• **Exercise prompt**:
Pictures excluded, return the lines below from the first through the line holding "SC.camera = cam".

• **Source data**:
(begin)

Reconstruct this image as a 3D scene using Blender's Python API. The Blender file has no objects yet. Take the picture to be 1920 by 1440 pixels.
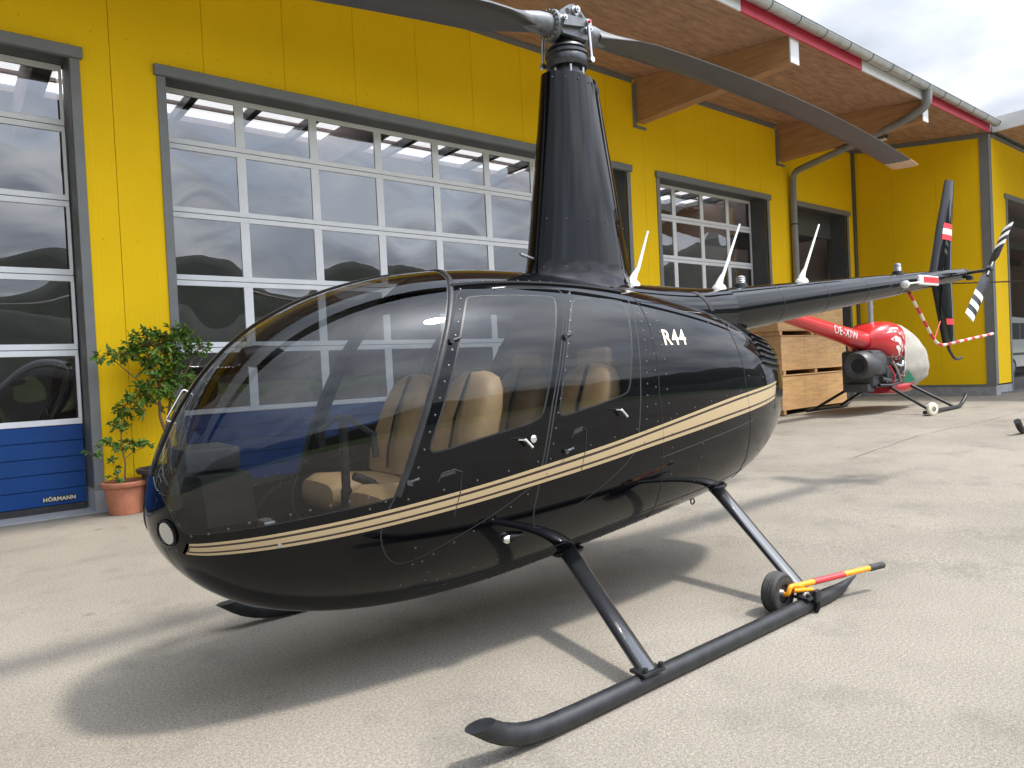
import bpy, bmesh, math, random
import numpy as np
from mathutils import Vector, Matrix
from mathutils.geometry import delaunay_2d_cdt
random.seed(7); rng = np.random.default_rng(7)
SC = bpy.context.scene; COL = SC.collection
R = math.radians; PI = math.pi

# ------------------------------------------------------------------ camera
CAM_H = 1.38
def cam_basis(yaw, pitch, roll):
    cy, sy, cp, sp = math.cos(yaw), math.sin(yaw), math.cos(pitch), math.sin(pitch)
    f = Vector((sy*cp, cy*cp, -sp)); r = Vector((cy, -sy, 0)); u = r.cross(f)
    c, s = math.cos(roll), math.sin(roll)
    return c*r + s*u, -s*r + c*u, f
r_, u_, f_ = cam_basis(R(38.896), R(1.109), R(-2.785))
cam = bpy.data.objects.new('camera', bpy.data.cameras.new('camera')); COL.objects.link(cam)
cam.matrix_world = Matrix(((r_.x, u_.x, -f_.x, 0), (r_.y, u_.y, -f_.y, 0), (r_.z, u_.z, -f_.z, CAM_H), (0, 0, 0, 1)))
cam.data.sensor_width = 36; cam.data.lens = 36*1331/1920; cam.data.clip_start = .05; cam.data.clip_end = 6000
SC.camera = cam

# ------------------------------------------------------------------ sky and sun
SUN = Vector((.30, -.457, 1)).normalized()
el = math.asin(SUN.z); az = math.atan2(SUN.x, SUN.y)
world = bpy.data.worlds.new('World'); SC.world = world; world.use_nodes = True
nt = world.node_tree; nt.nodes.clear()
def N(t, typ, **kw):
    n = t.nodes.new(typ)
    for k, v in kw.items(): setattr(n, k, v)
    return n
out = N(nt, 'ShaderNodeOutputWorld'); bg = N(nt, 'ShaderNodeBackground'); bg.inputs[1].default_value = .14
sky = N(nt, 'ShaderNodeTexSky', sky_type='NISHITA', sun_disc=False); sky.sun_elevation = el; sky.sun_rotation = az
sky.dust_density = 1.0; sky.air_density = 1.2
tc = N(nt, 'ShaderNodeTexCoord'); sep = N(nt, 'ShaderNodeSeparateXYZ'); nt.links.new(tc.outputs['Generated'], sep.inputs[0])
def wm(op, a, b):
    m = N(nt, 'ShaderNodeMath', operation=op)
    for i, x in enumerate((a, b)):
        if isinstance(x, (int, float)): m.inputs[i].default_value = x
        else: nt.links.new(x, m.inputs[i])
    return m.outputs[0]
den = wm('ADD', wm('MAXIMUM', sep.outputs[2], 0), .16)
cmb = N(nt, 'ShaderNodeCombineXYZ'); nt.links.new(wm('DIVIDE', sep.outputs[0], den), cmb.inputs[0]); nt.links.new(wm('DIVIDE', sep.outputs[1], den), cmb.inputs[1])
no1 = N(nt, 'ShaderNodeTexNoise'); no1.inputs['Scale'].default_value = .75; no1.inputs['Detail'].default_value = 9; no1.inputs['Roughness'].default_value = .58; no1.inputs['Distortion'].default_value = .35
no2 = N(nt, 'ShaderNodeTexNoise'); no2.inputs['Scale'].default_value = 1.7; no2.inputs['Detail'].default_value = 7
for n in (no1, no2): nt.links.new(cmb.outputs[0], n.inputs['Vector'])
def ramp(t, src, pts):
    r = N(t, 'ShaderNodeValToRGB'); e = r.color_ramp.elements
    while len(e) < len(pts): e.new(.5)
    for i, (p, c) in enumerate(pts):
        e[i].position = p; e[i].color = (c, c, c, 1) if isinstance(c, (int, float)) else (*c, 1)
    t.links.new(src, r.inputs[0]); return r.outputs[0]
cover = ramp(nt, no1.outputs[0], [(.28, .72), (.48, 1)])
tone = ramp(nt, no2.outputs[0], [(.30, (.44, .47, .53)), (.46, (.64, .67, .72)), (.58, (.86, .88, .90)), (.74, (1.05, 1.05, 1.02))])
sc_ = N(nt, 'ShaderNodeMixRGB', blend_type='MULTIPLY'); sc_.inputs[0].default_value = 1; nt.links.new(tone, sc_.inputs[1]); sc_.inputs[2].default_value = (3.2, 3.28, 3.5, 1)
mx = N(nt, 'ShaderNodeMixRGB'); nt.links.new(cover, mx.inputs[0]); nt.links.new(sky.outputs[0], mx.inputs[1]); nt.links.new(sc_.outputs[0], mx.inputs[2])
dt = N(nt, 'ShaderNodeVectorMath', operation='DOT_PRODUCT'); nt.links.new(tc.outputs['Generated'], dt.inputs[0]); dt.inputs[1].default_value = SUN
gl_ = wm('ADD', wm('MULTIPLY', wm('POWER', wm('MAXIMUM', dt.outputs['Value'], 0), 2.4), 5.6), wm('MULTIPLY', wm('POWER', wm('MAXIMUM', dt.outputs['Value'], 0), 60.0), 9.0))      # thin cloud is brighter towards the sun
gm = N(nt, 'ShaderNodeVectorMath', operation='SCALE'); nt.links.new(mx.outputs[0], gm.inputs[0]); nt.links.new(wm('ADD', gl_, 1.0), gm.inputs['Scale'])
nt.links.new(gm.outputs[0], bg.inputs[0]); nt.links.new(bg.outputs[0], out.inputs[0])
sl = bpy.data.lights.new('sun', 'SUN'); sl.energy = 2.6; sl.angle = R(5); sl.color = (1, .935, .83)
so = bpy.data.objects.new('sun', sl); COL.objects.link(so); so.rotation_euler = SUN.to_track_quat('Z', 'Y').to_euler(); so.location = (0, 0, 30)
SC.view_settings.view_transform = 'Standard'; SC.view_settings.look = 'None'; SC.view_settings.exposure = .74; SC.view_settings.gamma = 1
SC.view_settings.use_curve_mapping = False
SC.cycles.use_denoising = True; SC.cycles.max_bounces = 9; SC.cycles.diffuse_bounces = 3; SC.cycles.glossy_bounces = 5
SC.cycles.transparent_max_bounces = 16; SC.cycles.caustics_reflective = False; SC.cycles.caustics_refractive = False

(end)

• **Result of this exercise**:
Reconstruct this image as a 3D scene using Blender's Python API. The Blender file has no objects yet. Take the picture to be 1920 by 1440 pixels.
import bpy, bmesh, math, random
import numpy as np
from mathutils import Vector, Matrix
from mathutils.geometry import delaunay_2d_cdt
random.seed(7); rng = np.random.default_rng(7)
SC = bpy.context.scene; COL = SC.collection
R = math.radians; PI = math.pi

# ------------------------------------------------------------------ camera
CAM_H = 1.38
def cam_basis(yaw, pitch, roll):
    cy, sy, cp, sp = math.cos(yaw), math.sin(yaw), math.cos(pitch), math.sin(pitch)
    f = Vector((sy*cp, cy*cp, -sp)); r = Vector((cy, -sy, 0)); u = r.cross(f)
    c, s = math.cos(roll), math.sin(roll)
    return c*r + s*u, -s*r + c*u, f
r_, u_, f_ = cam_basis(R(38.896), R(1.109), R(-2.785))
cam = bpy.data.objects.new('camera', bpy.data.cameras.new('camera')); COL.objects.link(cam)
cam.matrix_world = Matrix(((r_.x, u_.x, -f_.x, 0), (r_.y, u_.y, -f_.y, 0), (r_.z, u_.z, -f_.z, CAM_H), (0, 0, 0, 1)))
cam.data.sensor_width = 36; cam.data.lens = 36*1331/1920; cam.data.clip_start = .05; cam.data.clip_end = 6000
SC.camera = cam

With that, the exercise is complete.